India has laid the legal groundwork to prohibit imports of goods made with forced labor, aligning its trade policy more closely with emerging global standards as major economies tighten scrutiny of supply chains and labor practices.
The Directorate General of Foreign Trade (DGFT), through Notification No. 23/2026-27 issued on July 13, has amended the Foreign Trade Policy to prohibit the import of goods produced, wholly or partly, using forced labor. The new provision will come into force 30 days after its publication in the Official Gazette.
The notification does not immediately ban imports from any country or product category. Instead, it establishes a legal mechanism that allows the government to prohibit specific goods in the future after investigations by the DGFT determine that forced labor has been used in their production.
The amended policy adopts the International Labor Organization’s definition of forced labor as work or service extracted from a person under the threat of a penalty and performed without voluntary consent.
Trade experts said the move represents a significant policy shift, creating a framework for future enforcement rather than imposing immediate restrictions.
The development comes amid heightened international efforts to eliminate forced-labor products from global supply chains. The United States has launched Section 301 investigations covering around 60 economies, including India, while proposing a 12.5% tariff on imports from India and most other countries under review. According to trade experts, the European Union and Pakistan are proposed to face a lower 10% tariff after introducing domestic measures to prohibit imports made using forced labor.
Against this backdrop, India’s latest notification is expected to strengthen its domestic regulatory framework and could improve its position in future trade negotiations and market-access discussions with key partners.
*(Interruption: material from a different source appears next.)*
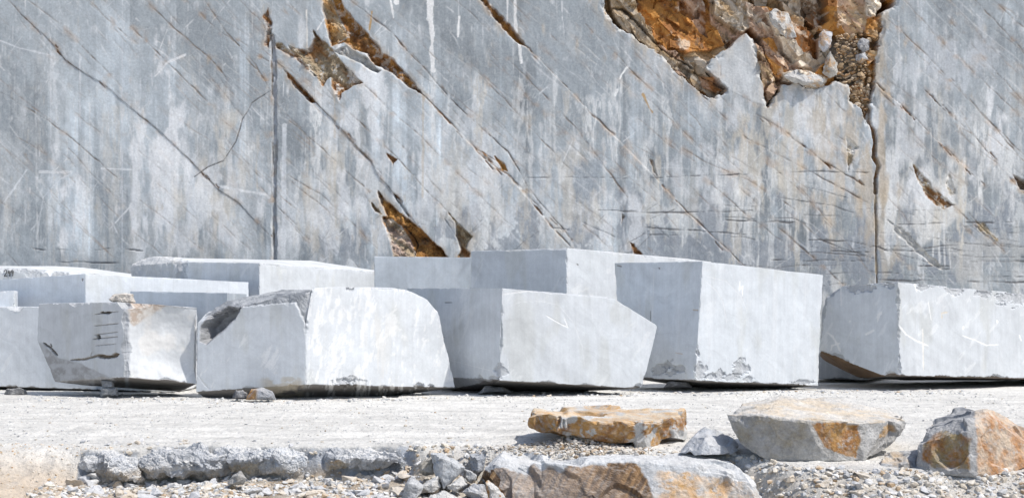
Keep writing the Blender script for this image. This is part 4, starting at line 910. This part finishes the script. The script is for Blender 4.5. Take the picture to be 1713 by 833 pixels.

Globally, products such as cotton, textiles, solar-panel polysilicon, seafood, metals, batteries and electronics have been identified as sectors vulnerable to forced-labor risks, particularly in supply chains linked to China’s Xinjiang region. However, major economies continue to import significant volumes of such products, highlighting the practical challenges of enforcing forced-labor regulations across complex international supply chains.
Ajay Srivastava, founder of the Global Trade Research Initiative (GTRI), said the notification was a “sensible first step” but cautioned that its success would ultimately depend on implementation.
“The real challenge is proving that a product is made with forced labor when production spans multiple countries and opaque supply chains,” Srivastava said. “The U.S. and the EU themselves continue to import significant volumes of products from China in sectors where forced-labor concerns have been raised, highlighting the practical and political limits of such measures.”
He said India should focus on developing robust traceability and due-diligence systems that safeguard legitimate trade while ensuring that forced-labor provisions do not become arbitrary non-tariff barriers.
Industry observers said the effectiveness of the new framework will depend on how investigations are conducted, the evidentiary standards adopted by the government, and the range of products eventually brought under import restrictions.